The platform was imagined as a mobile-light application, where the device itself did not have to do much.
“We’ve got robust cloud back-end which does the heavy lifting of processing the speech signals. The device is not doing any heavy-weight processing,” says Jeyandran.
Using machine learning algorithms, the Voice Assistant will constantly collect data at scale, measure itself, and even keep improving over time, Flipkart says.
Why grocery
Flipkart’s decision to first roll VA out to grocery was driven by its huge customer base in the vertical, as well as a high degree of probability of repeat purchases.
“Another reason we targeted this segment is because online grocery shopping is one of the most under-penetrated categories within ecommerce and a huge potential to grow and solve for customer adoption. Also, the clear customer intent and frequent purchases of essentials make it ideal to host a feature like Voice assistant to assist in basket building for the tech savvy users while fast-tracking the adoption of ecommerce for new users online,” says Jeyandran.
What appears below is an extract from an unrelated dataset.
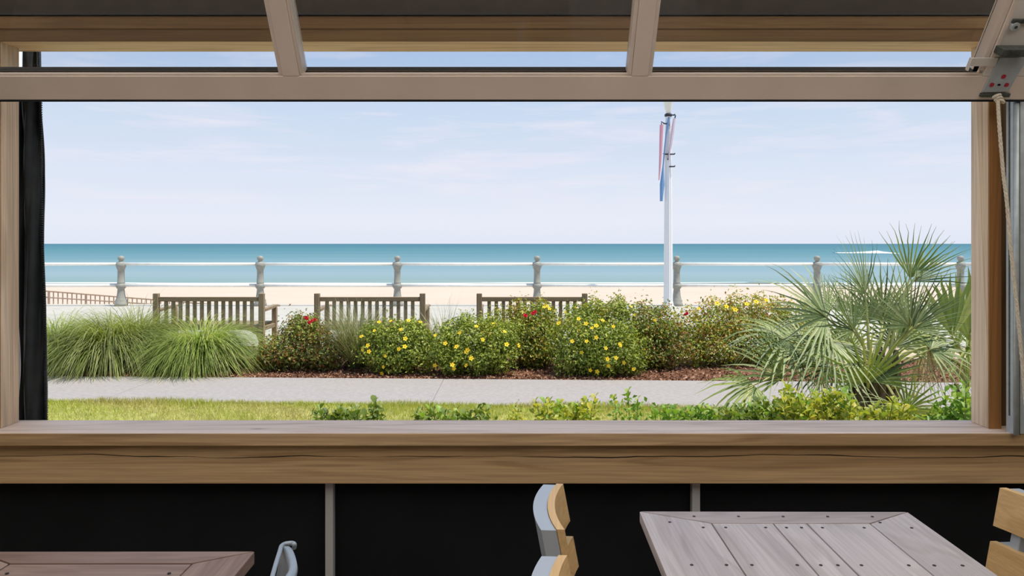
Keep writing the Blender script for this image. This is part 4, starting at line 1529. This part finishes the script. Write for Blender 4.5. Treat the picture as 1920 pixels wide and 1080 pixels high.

Grocery buying and selling is a multi-billion dollar market, but online transactions form just about one percent of the total, according to various studies.
“Grocery shopping consistently came out as a top category when we did our research. Typically, you see users calling up their local stores through the phone to place their orders,” says Amit.
The company hopes to eventually nudge grocery shoppers towards online shopping.
Feedback
These are still early days for Flipkart’s Voice Assistant, but the initial feedback has been “very encouraging.”
“The usage of Voice Assistant has gone up 5x in the last couple of weeks,” says Amit, adding that the company will continue improving the software’s intuitiveness.
The feature will eventually include other languages, but there’s no fixed timeline, the company says.
“Right now, it is a very nascent platform, and we are also learning from it. We will look at how to accelerate this and speed up the adoption,” says Jeyandran.